Ep: 3 Se 2 - David Shields talks about his film Marshawn Lynch a history.
Description
I speak to David Shields about is new film Marshawn Lynch: A History which explores the silence that nonconformist NFL star Marshawn Lynch deploys as a form of resistance. Culling more than 700 video clips and placing them in dramatic, rapid, and radical juxtaposition, the film is a powerful political parable about the American media-sports complex and its deep complicity with racial oppression.

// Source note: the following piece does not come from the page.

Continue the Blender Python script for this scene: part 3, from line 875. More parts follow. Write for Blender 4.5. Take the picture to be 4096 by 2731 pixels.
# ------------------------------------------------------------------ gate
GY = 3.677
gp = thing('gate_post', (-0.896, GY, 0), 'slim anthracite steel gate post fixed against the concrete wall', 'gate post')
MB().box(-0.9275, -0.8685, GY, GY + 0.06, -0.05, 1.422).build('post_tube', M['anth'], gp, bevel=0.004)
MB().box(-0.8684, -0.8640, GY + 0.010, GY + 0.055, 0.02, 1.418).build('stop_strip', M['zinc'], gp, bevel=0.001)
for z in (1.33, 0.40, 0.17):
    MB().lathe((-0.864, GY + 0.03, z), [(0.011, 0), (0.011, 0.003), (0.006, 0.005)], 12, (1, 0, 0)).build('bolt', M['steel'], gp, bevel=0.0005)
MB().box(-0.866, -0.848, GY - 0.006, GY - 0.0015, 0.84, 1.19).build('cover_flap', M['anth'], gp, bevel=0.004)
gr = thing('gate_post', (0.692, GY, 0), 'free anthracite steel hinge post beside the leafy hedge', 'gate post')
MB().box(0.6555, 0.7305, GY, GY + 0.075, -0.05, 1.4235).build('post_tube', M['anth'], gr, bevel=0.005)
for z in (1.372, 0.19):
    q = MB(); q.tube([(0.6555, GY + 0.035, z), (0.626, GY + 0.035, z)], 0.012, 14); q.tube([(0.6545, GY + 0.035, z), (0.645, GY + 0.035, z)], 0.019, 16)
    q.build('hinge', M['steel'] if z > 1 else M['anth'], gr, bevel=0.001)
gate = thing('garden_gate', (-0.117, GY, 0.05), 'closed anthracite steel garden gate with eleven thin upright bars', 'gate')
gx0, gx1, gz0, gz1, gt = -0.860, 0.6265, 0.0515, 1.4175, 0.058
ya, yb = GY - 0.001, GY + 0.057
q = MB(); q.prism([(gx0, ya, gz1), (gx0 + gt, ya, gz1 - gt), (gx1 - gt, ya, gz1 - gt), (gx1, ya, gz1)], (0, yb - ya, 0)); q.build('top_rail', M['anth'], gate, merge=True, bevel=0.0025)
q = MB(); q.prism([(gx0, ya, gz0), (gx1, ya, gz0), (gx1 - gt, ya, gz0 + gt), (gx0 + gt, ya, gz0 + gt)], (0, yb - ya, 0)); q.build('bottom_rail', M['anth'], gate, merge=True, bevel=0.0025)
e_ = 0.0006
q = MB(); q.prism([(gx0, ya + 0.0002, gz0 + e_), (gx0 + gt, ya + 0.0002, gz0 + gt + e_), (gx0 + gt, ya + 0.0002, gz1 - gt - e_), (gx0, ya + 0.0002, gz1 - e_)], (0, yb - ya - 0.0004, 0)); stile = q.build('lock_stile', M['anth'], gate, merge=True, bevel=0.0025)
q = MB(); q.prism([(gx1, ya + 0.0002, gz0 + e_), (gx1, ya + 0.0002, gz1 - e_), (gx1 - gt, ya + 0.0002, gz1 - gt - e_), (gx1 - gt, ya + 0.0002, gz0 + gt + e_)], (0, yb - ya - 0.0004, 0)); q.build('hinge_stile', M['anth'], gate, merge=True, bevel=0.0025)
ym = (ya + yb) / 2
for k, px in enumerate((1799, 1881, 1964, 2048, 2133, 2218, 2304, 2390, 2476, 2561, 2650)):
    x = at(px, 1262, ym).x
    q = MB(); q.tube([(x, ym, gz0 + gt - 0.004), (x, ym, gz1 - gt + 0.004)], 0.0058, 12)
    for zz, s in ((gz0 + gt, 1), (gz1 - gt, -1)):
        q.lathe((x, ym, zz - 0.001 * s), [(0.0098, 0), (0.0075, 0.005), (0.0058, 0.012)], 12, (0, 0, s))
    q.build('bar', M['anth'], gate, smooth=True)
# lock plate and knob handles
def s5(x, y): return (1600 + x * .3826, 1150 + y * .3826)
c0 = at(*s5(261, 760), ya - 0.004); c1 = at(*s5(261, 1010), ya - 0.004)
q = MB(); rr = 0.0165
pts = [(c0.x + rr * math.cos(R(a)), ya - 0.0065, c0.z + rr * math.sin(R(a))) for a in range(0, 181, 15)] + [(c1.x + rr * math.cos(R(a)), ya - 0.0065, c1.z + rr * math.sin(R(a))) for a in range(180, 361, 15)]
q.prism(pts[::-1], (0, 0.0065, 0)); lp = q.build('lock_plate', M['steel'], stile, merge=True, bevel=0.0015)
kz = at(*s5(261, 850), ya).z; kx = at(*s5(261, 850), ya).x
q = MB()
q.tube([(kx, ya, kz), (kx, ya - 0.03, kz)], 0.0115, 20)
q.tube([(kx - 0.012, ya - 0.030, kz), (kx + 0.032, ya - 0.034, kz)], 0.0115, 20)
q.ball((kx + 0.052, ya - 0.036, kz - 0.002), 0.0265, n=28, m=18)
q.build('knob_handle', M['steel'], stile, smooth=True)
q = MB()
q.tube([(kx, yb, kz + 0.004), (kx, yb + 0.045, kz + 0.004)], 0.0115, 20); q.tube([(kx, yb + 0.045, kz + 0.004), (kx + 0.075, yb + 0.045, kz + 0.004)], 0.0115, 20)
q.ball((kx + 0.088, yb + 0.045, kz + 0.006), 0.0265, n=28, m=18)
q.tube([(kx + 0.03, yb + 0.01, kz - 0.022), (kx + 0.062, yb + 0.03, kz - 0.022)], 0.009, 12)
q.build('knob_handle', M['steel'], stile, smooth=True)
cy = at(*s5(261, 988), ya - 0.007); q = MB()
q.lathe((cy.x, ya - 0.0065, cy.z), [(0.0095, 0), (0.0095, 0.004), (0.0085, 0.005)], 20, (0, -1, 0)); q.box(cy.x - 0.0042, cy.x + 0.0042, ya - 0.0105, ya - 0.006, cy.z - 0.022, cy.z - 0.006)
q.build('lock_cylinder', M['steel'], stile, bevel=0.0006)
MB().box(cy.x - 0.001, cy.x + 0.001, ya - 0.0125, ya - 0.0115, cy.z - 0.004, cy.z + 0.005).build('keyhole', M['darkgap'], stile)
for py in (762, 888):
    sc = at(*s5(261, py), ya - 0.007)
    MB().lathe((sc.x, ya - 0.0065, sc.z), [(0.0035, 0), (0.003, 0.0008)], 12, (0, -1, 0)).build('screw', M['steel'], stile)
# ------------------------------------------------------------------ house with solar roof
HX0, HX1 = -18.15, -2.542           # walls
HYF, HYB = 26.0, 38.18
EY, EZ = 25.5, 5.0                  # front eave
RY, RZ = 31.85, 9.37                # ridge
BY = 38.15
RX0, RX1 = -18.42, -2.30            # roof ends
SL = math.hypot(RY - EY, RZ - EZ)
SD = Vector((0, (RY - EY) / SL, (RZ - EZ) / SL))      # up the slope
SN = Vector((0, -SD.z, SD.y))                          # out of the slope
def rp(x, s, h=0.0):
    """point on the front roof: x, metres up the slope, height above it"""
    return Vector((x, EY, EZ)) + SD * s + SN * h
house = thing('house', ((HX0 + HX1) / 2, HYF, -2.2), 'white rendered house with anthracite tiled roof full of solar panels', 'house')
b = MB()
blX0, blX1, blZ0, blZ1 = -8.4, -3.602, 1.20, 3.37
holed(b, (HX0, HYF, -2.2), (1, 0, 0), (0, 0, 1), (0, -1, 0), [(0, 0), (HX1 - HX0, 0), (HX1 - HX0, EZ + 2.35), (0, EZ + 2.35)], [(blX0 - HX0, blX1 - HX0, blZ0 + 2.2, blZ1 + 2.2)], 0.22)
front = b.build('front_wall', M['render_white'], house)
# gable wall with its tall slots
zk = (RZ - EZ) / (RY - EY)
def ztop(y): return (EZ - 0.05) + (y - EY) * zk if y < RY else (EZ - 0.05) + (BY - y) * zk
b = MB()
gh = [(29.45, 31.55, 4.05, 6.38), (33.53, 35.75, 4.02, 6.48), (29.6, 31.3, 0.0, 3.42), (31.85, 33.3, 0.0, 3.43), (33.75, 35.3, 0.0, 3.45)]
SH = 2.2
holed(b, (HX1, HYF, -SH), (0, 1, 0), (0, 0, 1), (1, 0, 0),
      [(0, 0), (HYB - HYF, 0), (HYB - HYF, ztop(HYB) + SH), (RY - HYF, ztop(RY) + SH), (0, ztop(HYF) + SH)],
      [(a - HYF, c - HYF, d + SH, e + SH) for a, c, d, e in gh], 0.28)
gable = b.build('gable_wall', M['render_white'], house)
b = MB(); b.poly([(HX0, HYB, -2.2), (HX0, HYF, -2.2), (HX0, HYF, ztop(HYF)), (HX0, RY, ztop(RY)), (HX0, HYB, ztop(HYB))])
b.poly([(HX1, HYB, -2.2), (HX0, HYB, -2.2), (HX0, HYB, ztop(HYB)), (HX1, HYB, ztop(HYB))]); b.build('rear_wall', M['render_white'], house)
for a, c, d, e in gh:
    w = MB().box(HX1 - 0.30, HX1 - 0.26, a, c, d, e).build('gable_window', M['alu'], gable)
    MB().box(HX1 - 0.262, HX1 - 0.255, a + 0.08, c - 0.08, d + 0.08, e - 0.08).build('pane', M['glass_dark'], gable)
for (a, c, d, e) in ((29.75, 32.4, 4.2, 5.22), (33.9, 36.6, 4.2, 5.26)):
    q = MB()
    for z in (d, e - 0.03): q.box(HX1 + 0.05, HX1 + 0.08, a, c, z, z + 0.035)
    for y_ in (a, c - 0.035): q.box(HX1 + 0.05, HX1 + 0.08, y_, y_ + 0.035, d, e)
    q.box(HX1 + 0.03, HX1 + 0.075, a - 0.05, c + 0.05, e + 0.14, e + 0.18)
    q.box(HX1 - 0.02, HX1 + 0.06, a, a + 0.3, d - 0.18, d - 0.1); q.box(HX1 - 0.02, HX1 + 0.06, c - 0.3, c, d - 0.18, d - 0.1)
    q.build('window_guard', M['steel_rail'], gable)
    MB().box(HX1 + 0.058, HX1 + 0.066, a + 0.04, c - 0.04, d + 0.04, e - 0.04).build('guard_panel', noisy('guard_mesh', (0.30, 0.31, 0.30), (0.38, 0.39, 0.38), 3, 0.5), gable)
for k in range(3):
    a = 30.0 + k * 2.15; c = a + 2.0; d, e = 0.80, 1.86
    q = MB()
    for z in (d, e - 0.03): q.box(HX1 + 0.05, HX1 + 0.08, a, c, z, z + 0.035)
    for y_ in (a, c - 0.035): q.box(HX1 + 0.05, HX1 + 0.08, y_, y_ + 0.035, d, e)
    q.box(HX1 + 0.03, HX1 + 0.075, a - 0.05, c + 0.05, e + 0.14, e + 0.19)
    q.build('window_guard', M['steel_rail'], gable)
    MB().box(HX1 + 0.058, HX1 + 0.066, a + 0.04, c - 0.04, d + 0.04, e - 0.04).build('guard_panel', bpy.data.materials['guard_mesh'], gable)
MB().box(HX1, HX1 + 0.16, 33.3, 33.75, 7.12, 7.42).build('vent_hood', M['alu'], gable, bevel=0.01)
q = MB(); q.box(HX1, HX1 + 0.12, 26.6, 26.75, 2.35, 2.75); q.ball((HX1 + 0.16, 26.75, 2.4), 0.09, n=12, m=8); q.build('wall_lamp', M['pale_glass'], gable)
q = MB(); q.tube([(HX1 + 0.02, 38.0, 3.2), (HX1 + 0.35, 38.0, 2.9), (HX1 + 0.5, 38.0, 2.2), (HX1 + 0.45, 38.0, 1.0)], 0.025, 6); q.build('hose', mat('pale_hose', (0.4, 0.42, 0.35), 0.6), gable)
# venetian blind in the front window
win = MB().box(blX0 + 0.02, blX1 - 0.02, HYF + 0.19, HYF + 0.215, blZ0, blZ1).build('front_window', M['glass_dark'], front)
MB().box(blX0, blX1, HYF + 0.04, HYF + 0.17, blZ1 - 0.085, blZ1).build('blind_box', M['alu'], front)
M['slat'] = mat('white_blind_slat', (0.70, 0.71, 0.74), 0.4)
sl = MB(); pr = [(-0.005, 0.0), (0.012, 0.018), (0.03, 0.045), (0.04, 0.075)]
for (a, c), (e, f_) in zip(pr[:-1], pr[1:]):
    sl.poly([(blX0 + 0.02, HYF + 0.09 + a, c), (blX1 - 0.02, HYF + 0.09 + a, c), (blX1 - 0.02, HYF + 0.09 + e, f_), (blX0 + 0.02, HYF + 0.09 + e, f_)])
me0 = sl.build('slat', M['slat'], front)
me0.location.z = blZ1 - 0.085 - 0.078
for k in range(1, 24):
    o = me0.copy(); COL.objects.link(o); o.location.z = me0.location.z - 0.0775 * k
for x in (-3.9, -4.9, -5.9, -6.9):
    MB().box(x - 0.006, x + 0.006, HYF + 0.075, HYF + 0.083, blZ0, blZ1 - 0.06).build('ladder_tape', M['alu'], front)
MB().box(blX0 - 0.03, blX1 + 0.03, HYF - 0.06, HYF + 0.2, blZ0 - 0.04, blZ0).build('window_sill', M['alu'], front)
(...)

Born and raised in in Oakland by a single mother, Lynch became an All-American, an All-Pro running back, and a Super Bowl champion, but over the last five years he has emerged as a nationally significant figure precisely because he has refused to “play the game” of being a dutiful, cliché-bound interviewee. Silence-as-rebellion has African-American roots tracing back to slavery, and it’s a gesture that has flourished spectacularly in Oakland, where Lynch is deeply involved in the betterment of his hometown and where “troublemakers” have changed the game generation after generation—from Jack London and Gertrude Stein to the Black Panthers, Hells Angels, and Oakland Raiders (where Lynch is now finishing his career) to Bill Russell and Curt Flood to Alice Walker and Ishmael Reed to Tupac Shakur, Ryan Coogler, and Boots Riley.